FFF 2015 Day 2 Grazers: A Cooperative Story

A Group of UCF Students Promote the Documentary

These “cow-boys” are here to promote the Documentary

Dick the Butcher
It almost seems unfair to ask vegetarians like Mrs. LanceAround and I to review a film called Dick the Butcher, a seven minute documentary about a man who’s been butchering pigs for 62 years. He claims he can’t read or write, but that doesn’t matter to him. The film shows the man taking a live pig, shooting him, and then carving the carcass. All I can say about the film is that it was so good, it might help convert more people to a vegetarian lifestyle. As the farmer points out in the film: people should know exactly where their food comes from! Perhaps that is a good thing.

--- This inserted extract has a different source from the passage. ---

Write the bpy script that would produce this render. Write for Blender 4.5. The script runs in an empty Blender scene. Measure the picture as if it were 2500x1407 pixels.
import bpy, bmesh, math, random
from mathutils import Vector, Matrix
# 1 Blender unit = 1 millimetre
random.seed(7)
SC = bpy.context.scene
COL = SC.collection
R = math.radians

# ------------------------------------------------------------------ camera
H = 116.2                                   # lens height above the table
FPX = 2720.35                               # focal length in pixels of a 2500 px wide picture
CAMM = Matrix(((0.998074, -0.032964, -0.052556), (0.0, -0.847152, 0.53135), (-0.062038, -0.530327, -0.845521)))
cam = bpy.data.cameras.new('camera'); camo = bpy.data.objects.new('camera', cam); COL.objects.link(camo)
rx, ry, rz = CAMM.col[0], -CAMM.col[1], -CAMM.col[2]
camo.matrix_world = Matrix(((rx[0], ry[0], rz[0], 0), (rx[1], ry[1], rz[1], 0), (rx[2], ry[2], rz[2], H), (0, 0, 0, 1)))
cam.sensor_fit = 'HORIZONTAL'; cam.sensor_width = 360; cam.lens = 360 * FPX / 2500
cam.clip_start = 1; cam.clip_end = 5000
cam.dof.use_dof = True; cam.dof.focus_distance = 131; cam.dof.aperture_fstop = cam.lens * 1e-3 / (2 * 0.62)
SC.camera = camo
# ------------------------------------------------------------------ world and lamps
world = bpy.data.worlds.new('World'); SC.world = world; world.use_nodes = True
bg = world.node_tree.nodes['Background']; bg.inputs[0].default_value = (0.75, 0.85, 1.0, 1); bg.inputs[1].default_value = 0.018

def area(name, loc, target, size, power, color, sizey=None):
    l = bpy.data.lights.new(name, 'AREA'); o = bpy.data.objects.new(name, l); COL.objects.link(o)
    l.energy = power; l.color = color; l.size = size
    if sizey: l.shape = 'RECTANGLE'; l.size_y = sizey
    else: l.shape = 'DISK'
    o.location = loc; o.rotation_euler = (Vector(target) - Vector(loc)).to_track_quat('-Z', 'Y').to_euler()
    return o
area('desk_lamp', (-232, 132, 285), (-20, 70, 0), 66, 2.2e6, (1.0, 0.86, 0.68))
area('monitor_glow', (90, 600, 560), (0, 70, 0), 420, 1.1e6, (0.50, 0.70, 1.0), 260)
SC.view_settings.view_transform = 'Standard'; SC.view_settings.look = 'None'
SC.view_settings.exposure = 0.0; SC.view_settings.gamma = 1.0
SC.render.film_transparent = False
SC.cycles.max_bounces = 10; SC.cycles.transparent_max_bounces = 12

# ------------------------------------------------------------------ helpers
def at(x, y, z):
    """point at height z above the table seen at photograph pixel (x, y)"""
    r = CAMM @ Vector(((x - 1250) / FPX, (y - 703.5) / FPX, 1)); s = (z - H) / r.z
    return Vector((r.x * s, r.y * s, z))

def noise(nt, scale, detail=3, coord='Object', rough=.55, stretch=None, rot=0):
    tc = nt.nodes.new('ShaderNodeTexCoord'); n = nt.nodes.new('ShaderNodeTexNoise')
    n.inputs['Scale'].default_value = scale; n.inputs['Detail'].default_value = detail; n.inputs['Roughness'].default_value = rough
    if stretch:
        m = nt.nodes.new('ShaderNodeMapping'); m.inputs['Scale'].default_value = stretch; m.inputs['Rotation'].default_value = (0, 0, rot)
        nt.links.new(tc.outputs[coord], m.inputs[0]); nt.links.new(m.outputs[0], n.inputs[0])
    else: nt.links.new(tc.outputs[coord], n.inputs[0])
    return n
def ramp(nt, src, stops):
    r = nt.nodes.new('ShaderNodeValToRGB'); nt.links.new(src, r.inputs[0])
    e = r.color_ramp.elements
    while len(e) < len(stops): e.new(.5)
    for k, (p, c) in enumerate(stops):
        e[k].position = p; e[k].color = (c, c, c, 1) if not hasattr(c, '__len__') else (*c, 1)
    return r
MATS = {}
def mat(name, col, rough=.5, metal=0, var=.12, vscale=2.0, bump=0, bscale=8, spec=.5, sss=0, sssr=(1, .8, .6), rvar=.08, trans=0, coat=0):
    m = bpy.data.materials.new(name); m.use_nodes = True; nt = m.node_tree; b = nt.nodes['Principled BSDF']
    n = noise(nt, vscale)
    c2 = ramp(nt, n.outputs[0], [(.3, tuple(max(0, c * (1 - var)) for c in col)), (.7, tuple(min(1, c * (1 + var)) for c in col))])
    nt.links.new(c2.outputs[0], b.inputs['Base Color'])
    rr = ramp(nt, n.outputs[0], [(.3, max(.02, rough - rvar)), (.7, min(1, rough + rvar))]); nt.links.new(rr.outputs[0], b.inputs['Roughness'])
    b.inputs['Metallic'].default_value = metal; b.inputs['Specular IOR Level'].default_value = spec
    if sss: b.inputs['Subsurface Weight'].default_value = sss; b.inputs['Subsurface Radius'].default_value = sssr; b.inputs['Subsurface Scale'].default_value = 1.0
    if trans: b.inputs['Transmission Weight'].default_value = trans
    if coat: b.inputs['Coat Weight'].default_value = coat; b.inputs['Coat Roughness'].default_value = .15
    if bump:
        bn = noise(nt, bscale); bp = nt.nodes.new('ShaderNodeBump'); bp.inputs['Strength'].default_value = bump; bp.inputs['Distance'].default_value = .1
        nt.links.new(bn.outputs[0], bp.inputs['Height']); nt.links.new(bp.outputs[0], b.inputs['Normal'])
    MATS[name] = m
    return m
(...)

Grazers: A Cooperative Story

A Tale About Saving the Family Farm

A Tale About Saving the Family Farm

Farming, in essence, is a business. The idyllic settings; the pastures, the barn, the landscapes; many people don’t realize that at its basic core, farming is a business. In this well made documentary, one farmer summed it up nicely by pointing out it’s not bad if you want to work seven days a week for no pay!

Yet, talk to any farmer who’s been doing it for years and they’ll tell you the same thing we saw in this documentary. It’s in their blood. They love it. It’s who they are.

In an effort to help failing farmers, a group of farmers in upstate New York got together and formed a co-op. This movie chronicled their first two years of ups and downs in an effort to make the farmers more successful. It was a look at the business side of farming that was informative, entertaining and very well done.

Reactions From the Audience
“It was wonderful,” says one male audience member.

“It was very informative,” says a contemplative Mary. “It was encouraging that people can work together to be successful; that people are willing to work together to be successful. That people are willing to support that…there’s a link to quality…that people will support it and pay for it. It’s really kind of nice. In such a mass market world, it’s good to see.”